▸ **What the task asks**: Print exactly what lies from the line with "Build this scene" down to the line with "scene.camera = cam", counting both of those lines, but not the pictures.

━━━

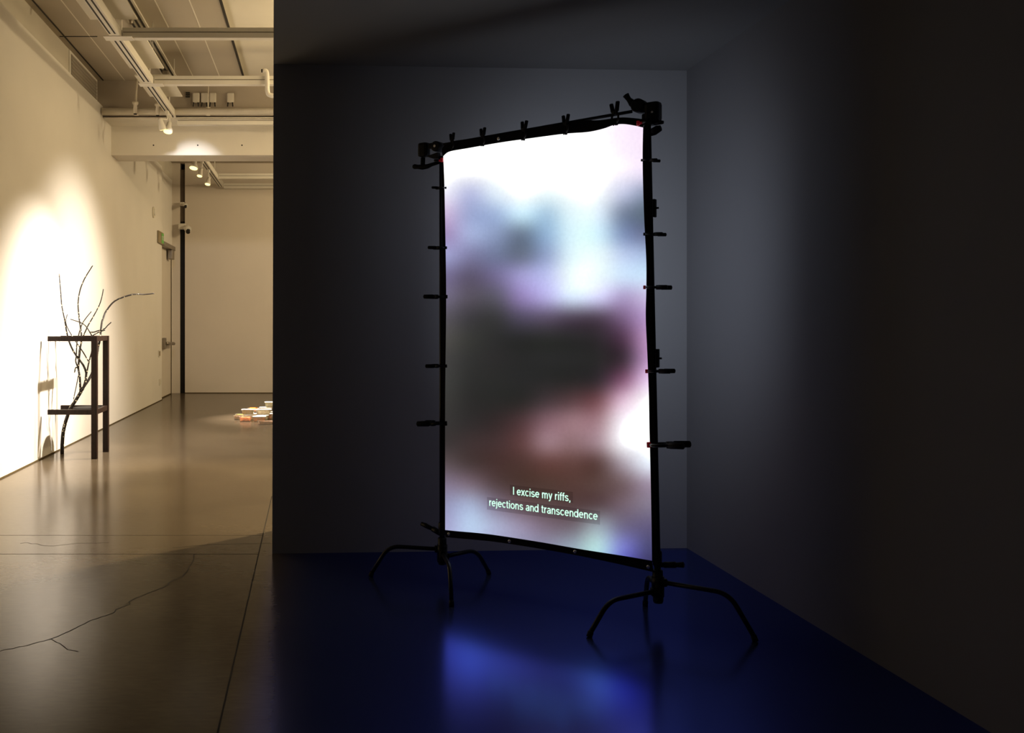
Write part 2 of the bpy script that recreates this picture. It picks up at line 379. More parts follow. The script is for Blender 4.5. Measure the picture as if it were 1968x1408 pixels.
# pipes
p0 = P(198, 214, 14.5)
t = thing('ceiling_pipe', 'thick pale pipe running along the foot of the dark bulkhead', 'pipe', (0, p0.y, p0.z))
bm = NB(); tube(bm, [(XL+.01, p0.y, p0.z), (5.8, p0.y, p0.z)], .052, 16); obj('pipe', bm, M['pipe'], t)
for px in (262, 400):
    q = P(px, 214, 14.5)
    bm = NB(); tube(bm, [q+Vector((0, 0, -.056)), q+Vector((0, 0, .058))], .035, 10); tube(bm, [q+Vector((0, 0, .05)), (q.x, q.y+.04, ZC)], .009, 8); obj('hanger', bm, M['pipe'], t)
for px, py, zt, lab in ((260, 205, 172, 'drop sprinkler head left of the track, in front of the pipe'), (303, 208, 198, 'drop sprinkler head just left of the track end')):
    q = P(px, py, 14.3)
    t = thing('ceiling_sprinkler', lab, 'sprinkler', q, 'sprinkler heads')
    bm = NB(); tube(bm, [(q.x+.03, q.y, ZC-.02), (q.x+.005, q.y, q.z+.06)], .014, 8); obj('drop_pipe', bm, M['pipe'], t)
    bm = NB(); tube(bm, [q+Vector((0, 0, .07)), q+Vector((0, 0, .04)), q+Vector((0, 0, .02)), q+Vector((0, 0, -.10))], [.045, .045, .026, .03], 12); obj('body', bm, M['pipe'], t)
    bm = NB(); tube(bm, [q+Vector((0, 0, -.10)), q+Vector((0, 0, -.115))], [.028, .02], 12); obj('nozzle', bm, M['slot'], t)
q = P(515, 160, 12.55)
t = thing('ceiling_elbow_pipe', 'thin white elbow pipe hanging past the crossbar beside the partition', 'pipe', (q.x, q.y, q.z-.2))
bm = NB(); tube(bm, bent([P(505, 136, 12.55), P(513, 136, 12.55), P(514, 180, 12.55), P(521, 184, 12.55), P(534, 184, 12.55)], .06), .03, 12); obj('pipe', bm, M['white_metal'], t)
bm = NB(); tube(bm, [P(502, 136, 12.55), P(506, 136, 12.55)], .022, 10); obj('valve', bm, M['slot'], t)
# electrical boxes on the bulkhead
def jbox(px, lab, wd=22):
    q = P(px, 188, 14.57); s = 14.57/FPX
    t = thing('junction_box', lab, 'junction box', q, 'junction boxes on the bulkhead')
    bm = NB(); box(bm, q, (wd*.62*s, .05, 19*s), bev=.02); obj('cover', bm, M['wall_shade'], t)
    for dx in (-.035, .03):
        bm = NB(); tube(bm, [q+Vector((dx, -.01, -.07)), q+Vector((dx*1.2, -.02, -.13))], .010, 6); obj('conduit', bm, M['slot'], t)
for px, lab in ((377, 'leftmost of the four small boxes on the dark bulkhead'), (393, 'second box from the left on the dark bulkhead'),
                (409, 'third box from the left on the dark bulkhead'), (443, 'lone right-hand box on the dark bulkhead')): jbox(px, lab)
q = P(361, 182, 14.58); bm = NB()
for dz in (-.03, .0, .03): box(bm, q+Vector((0, 0, dz)), (.06, .03, .014))
single('cable_mount', bm, M['slot'], 'small dark slotted bracket left of the bulkhead boxes', 'bracket')
# vent high on the left wall
xv = XL-.075
t = thing('air_vent', 'grey air vent grille set high in the left wall by the bulkhead', 'air vent', (xv, 13.7, 4.8))
bm = NB(); box(bm, (xv, 13.72, 4.95), (.02, 1.62, .36)); obj('frame', bm, M['white_metal'], t)
bm = NB(); box(bm, (xv+.012, 13.72, 4.95), (.012, 1.48, .28)); obj('grille', bm, M['grille'], t)
for i in range(6):
    bm = NB(); box(bm, (xv+.02, 13.72, 4.83+i*.047), (.01, 1.46, .012)); obj('slat', bm, M['bulkhead'], t)
# grille on the ceiling of the far bay
q = P(475, 324, 20.6)
t = thing('ceiling_grille', 'dark rectangular ceiling grille seen under the beam at the far end', 'air vent', (q.x, q.y, ZC-.1))
bm = NB(); box(bm, (q.x+.1, 20.6, ZC-.05), (1.15, .9, .09)); obj('frame', bm, M['bulkhead'], t)
bm = NB(); box(bm, (q.x+.1, 20.6, ZC-.10), (1.02, .78, .012)); obj('grille', bm, M['grille'], t)

# spotlights
def spotlight(px, py, d, rpx, lab, lean=(0, 0), ty=None):
    q = P(px, py, d); r = rpx*d/FPX
    ty = ty or q.y
    t = thing('track_spotlight', lab, 'spotlight', q, 'track spotlights')
    a = Vector((lean[0], lean[1], -1)).normalized()
    e = q-a*.15
    bm = NB(); box(bm, (XT, ty, ZT-.029), (.05, .12, .05), bev=.008); obj('adapter', bm, M['white_metal'], t)
    bm = NB(); tube(bm, bent([(XT, ty, ZT-.04), (XT, ty, min(e.z+.03, ZT-.06)), e], .03), .012, 8); obj('stem', bm, M['white_metal'], t)
    bm = NB(); tube(bm, [e-a*.015, e, e+a*.05, e+a*.06, q-a*.03, q], [.016, .034, .036, .040, r*.98, r], 20); h = obj('lamp_housing', bm, M['white_metal'], t)
    bm = NB(); tube(bm, [q, q+a*.006], r*.9, 20); obj('lens', bm, M['lens'], t)
spotlight(313, 248, 13.95, 7, 'near left spotlight of the pair hanging at the track end', (.25, .45), 14.1)
spotlight(322.5, 253, 14.16, 9, 'near right spotlight of the pair hanging at the track end', (-.10, -.35), 14.3)
spotlight(372, 323, 17.4, 8.5, 'lit spotlight under the beam, leftmost of the far three', (-.15, -.35), 17.35)
spotlight(383.5, 338, 18.4, 5.4, 'lit spotlight under the beam, middle of the far three', (-.15, -.35), 18.35)
spotlight(399, 354, 19.5, 5.6, 'lit spotlight under the beam, lowest of the far three', (-.15, -.35), 19.45)

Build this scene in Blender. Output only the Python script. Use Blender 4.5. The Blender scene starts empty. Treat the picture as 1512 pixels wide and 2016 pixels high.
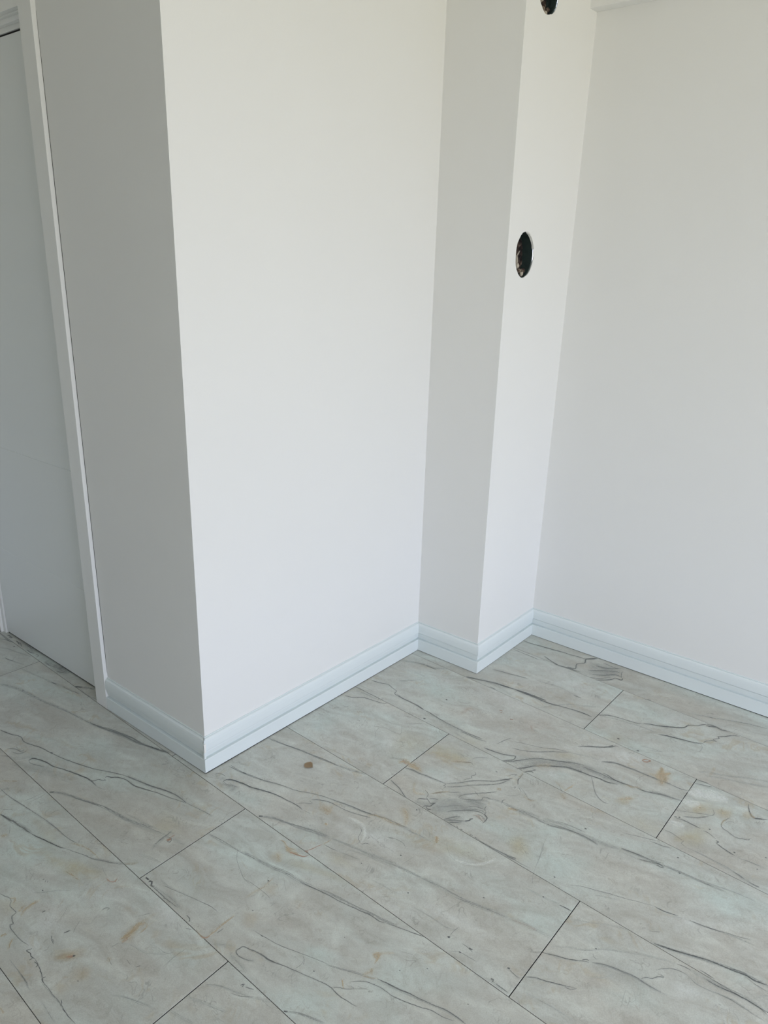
import bpy, bmesh, math, random
import numpy as np
from mathutils import Matrix, Vector
rnd = random.Random(7)
scene = bpy.context.scene

# ------------------------------------------------------------ camera, world, light, exposure
cam_data = bpy.data.cameras.new('camera')
cam = bpy.data.objects.new('camera', cam_data)
scene.collection.objects.link(cam)
cam_data.sensor_fit = 'HORIZONTAL'
cam_data.sensor_width = 36.0
cam_data.lens = 36.0 * 1427.91 / 1512.0
cam_data.clip_start = 0.01
R = ((0.7667673, 0.64137434, 0.0265868),          # right, down, forward
     (0.22260927, -0.2268272, -0.94815322),
     (-0.60209054, 0.73293136, -0.31669956))
m = Matrix.Identity(4)
for i in range(3):
    m[i][0] = R[0][i]
    m[i][1] = -R[1][i]
    m[i][2] = -R[2][i]
m[0][3], m[1][3], m[2][3] = 0.0, 0.0, 1.45
cam.matrix_world = m
scene.camera = cam

WIN = dict(x=2.4, y0=-0.75, y1=1.75, z0=0.35, z1=2.3)      # window opening behind the camera
world = bpy.data.worlds.new('daylight')
scene.world = world
world.use_nodes = True
nt = world.node_tree
nt.nodes.clear()
wo = nt.nodes.new('ShaderNodeOutputWorld')
bg = nt.nodes.new('ShaderNodeBackground')
tc = nt.nodes.new('ShaderNodeTexCoord')
sp = nt.nodes.new('ShaderNodeSeparateXYZ')
cr = nt.nodes.new('ShaderNodeValToRGB')
mr = nt.nodes.new('ShaderNodeMapRange')
nt.links.new(tc.outputs['Generated'], sp.inputs[0])
nt.links.new(sp.outputs['Z'], mr.inputs['Value'])
mr.inputs['From Min'].default_value = -1.0
mr.inputs['From Max'].default_value = 1.0
nt.links.new(mr.outputs[0], cr.inputs[0])
e = cr.color_ramp.elements
e[0].position = 0.0;  e[0].color = (0.52, 0.48, 0.37, 1)       # sunlit paving outside
e[1].position = 1.0;  e[1].color = (0.62, 0.78, 1.08, 1)        # sky overhead
n1 = cr.color_ramp.elements.new(0.49); n1.color = (0.58, 0.54, 0.42, 1)
n2 = cr.color_ramp.elements.new(0.51); n2.color = (0.88, 0.94, 1.14, 1)
nt.links.new(cr.outputs[0], bg.inputs['Color'])
bg.inputs['Strength'].default_value = 6.35
nt.links.new(bg.outputs[0], wo.inputs[0])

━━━

▸ **Solution to this task**:
Build this scene in Blender. Output only the Python script. Use Blender 4.5. The Blender scene starts empty. Treat the picture as 1512 pixels wide and 2016 pixels high.
import bpy, bmesh, math, random
import numpy as np
from mathutils import Matrix, Vector
rnd = random.Random(7)
scene = bpy.context.scene

# ------------------------------------------------------------ camera, world, light, exposure
cam_data = bpy.data.cameras.new('camera')
cam = bpy.data.objects.new('camera', cam_data)
scene.collection.objects.link(cam)
cam_data.sensor_fit = 'HORIZONTAL'
cam_data.sensor_width = 36.0
cam_data.lens = 36.0 * 1427.91 / 1512.0
cam_data.clip_start = 0.01
R = ((0.7667673, 0.64137434, 0.0265868),          # right, down, forward
     (0.22260927, -0.2268272, -0.94815322),
     (-0.60209054, 0.73293136, -0.31669956))
m = Matrix.Identity(4)
for i in range(3):
    m[i][0] = R[0][i]
    m[i][1] = -R[1][i]
    m[i][2] = -R[2][i]
m[0][3], m[1][3], m[2][3] = 0.0, 0.0, 1.45
cam.matrix_world = m
scene.camera = cam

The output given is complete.